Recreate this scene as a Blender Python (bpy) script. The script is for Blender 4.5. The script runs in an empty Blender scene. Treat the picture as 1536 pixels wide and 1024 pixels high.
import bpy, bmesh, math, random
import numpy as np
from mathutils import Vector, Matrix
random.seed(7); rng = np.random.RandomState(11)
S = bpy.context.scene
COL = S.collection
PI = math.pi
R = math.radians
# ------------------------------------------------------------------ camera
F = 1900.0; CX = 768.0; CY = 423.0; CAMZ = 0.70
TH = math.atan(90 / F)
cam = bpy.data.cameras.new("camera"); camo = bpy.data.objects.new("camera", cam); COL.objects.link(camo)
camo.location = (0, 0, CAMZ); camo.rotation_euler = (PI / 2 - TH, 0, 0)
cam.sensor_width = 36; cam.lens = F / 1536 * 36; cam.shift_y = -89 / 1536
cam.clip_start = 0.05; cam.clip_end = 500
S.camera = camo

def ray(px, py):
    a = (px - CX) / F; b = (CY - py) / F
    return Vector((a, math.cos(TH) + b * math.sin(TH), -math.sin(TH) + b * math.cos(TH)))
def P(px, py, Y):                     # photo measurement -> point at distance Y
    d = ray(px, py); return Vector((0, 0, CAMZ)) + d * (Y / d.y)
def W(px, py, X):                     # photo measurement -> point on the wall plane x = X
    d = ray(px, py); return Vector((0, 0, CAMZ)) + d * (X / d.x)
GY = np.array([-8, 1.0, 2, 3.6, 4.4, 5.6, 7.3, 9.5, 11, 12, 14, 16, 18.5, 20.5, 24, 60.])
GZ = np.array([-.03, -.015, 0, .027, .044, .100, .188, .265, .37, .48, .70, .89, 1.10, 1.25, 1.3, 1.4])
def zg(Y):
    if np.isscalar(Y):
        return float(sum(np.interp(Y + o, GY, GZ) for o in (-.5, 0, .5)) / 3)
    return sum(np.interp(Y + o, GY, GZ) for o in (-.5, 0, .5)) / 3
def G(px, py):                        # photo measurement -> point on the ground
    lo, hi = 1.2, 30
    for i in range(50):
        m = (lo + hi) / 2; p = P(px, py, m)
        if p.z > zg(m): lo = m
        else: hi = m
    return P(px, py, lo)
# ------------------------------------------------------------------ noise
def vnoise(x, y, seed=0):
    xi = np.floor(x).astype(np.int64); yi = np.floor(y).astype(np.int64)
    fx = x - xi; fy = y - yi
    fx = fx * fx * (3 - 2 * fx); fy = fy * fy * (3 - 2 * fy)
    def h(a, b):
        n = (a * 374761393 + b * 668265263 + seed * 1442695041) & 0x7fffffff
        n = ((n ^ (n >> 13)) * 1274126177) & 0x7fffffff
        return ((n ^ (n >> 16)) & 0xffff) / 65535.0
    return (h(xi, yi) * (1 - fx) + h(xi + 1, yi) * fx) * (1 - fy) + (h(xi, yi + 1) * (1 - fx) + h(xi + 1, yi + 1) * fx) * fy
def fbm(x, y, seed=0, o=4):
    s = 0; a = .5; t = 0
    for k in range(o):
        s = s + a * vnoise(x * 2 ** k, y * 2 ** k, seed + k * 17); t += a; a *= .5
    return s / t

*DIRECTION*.
Make an exact copy of the material above.

*WRITTEN REPLY*.
Recreate this scene as a Blender Python (bpy) script. The script is for Blender 4.5. The script runs in an empty Blender scene. Treat the picture as 1536 pixels wide and 1024 pixels high.
import bpy, bmesh, math, random
import numpy as np
from mathutils import Vector, Matrix
random.seed(7); rng = np.random.RandomState(11)
S = bpy.context.scene
COL = S.collection
PI = math.pi
R = math.radians
# ------------------------------------------------------------------ camera
F = 1900.0; CX = 768.0; CY = 423.0; CAMZ = 0.70
TH = math.atan(90 / F)
cam = bpy.data.cameras.new("camera"); camo = bpy.data.objects.new("camera", cam); COL.objects.link(camo)
camo.location = (0, 0, CAMZ); camo.rotation_euler = (PI / 2 - TH, 0, 0)
cam.sensor_width = 36; cam.lens = F / 1536 * 36; cam.shift_y = -89 / 1536
cam.clip_start = 0.05; cam.clip_end = 500
S.camera = camo

def ray(px, py):
    a = (px - CX) / F; b = (CY - py) / F
    return Vector((a, math.cos(TH) + b * math.sin(TH), -math.sin(TH) + b * math.cos(TH)))
def P(px, py, Y):                     # photo measurement -> point at distance Y
    d = ray(px, py); return Vector((0, 0, CAMZ)) + d * (Y / d.y)
def W(px, py, X):                     # photo measurement -> point on the wall plane x = X
    d = ray(px, py); return Vector((0, 0, CAMZ)) + d * (X / d.x)
GY = np.array([-8, 1.0, 2, 3.6, 4.4, 5.6, 7.3, 9.5, 11, 12, 14, 16, 18.5, 20.5, 24, 60.])
GZ = np.array([-.03, -.015, 0, .027, .044, .100, .188, .265, .37, .48, .70, .89, 1.10, 1.25, 1.3, 1.4])
def zg(Y):
    if np.isscalar(Y):
        return float(sum(np.interp(Y + o, GY, GZ) for o in (-.5, 0, .5)) / 3)
    return sum(np.interp(Y + o, GY, GZ) for o in (-.5, 0, .5)) / 3
def G(px, py):                        # photo measurement -> point on the ground
    lo, hi = 1.2, 30
    for i in range(50):
        m = (lo + hi) / 2; p = P(px, py, m)
        if p.z > zg(m): lo = m
        else: hi = m
    return P(px, py, lo)
# ------------------------------------------------------------------ noise
def vnoise(x, y, seed=0):
    xi = np.floor(x).astype(np.int64); yi = np.floor(y).astype(np.int64)
    fx = x - xi; fy = y - yi
    fx = fx * fx * (3 - 2 * fx); fy = fy * fy * (3 - 2 * fy)
    def h(a, b):
        n = (a * 374761393 + b * 668265263 + seed * 1442695041) & 0x7fffffff
        n = ((n ^ (n >> 13)) * 1274126177) & 0x7fffffff
        return ((n ^ (n >> 16)) & 0xffff) / 65535.0
    return (h(xi, yi) * (1 - fx) + h(xi + 1, yi) * fx) * (1 - fy) + (h(xi, yi + 1) * (1 - fx) + h(xi + 1, yi + 1) * fx) * fy
def fbm(x, y, seed=0, o=4):
    s = 0; a = .5; t = 0
    for k in range(o):
        s = s + a * vnoise(x * 2 ** k, y * 2 ** k, seed + k * 17); t += a; a *= .5
    return s / t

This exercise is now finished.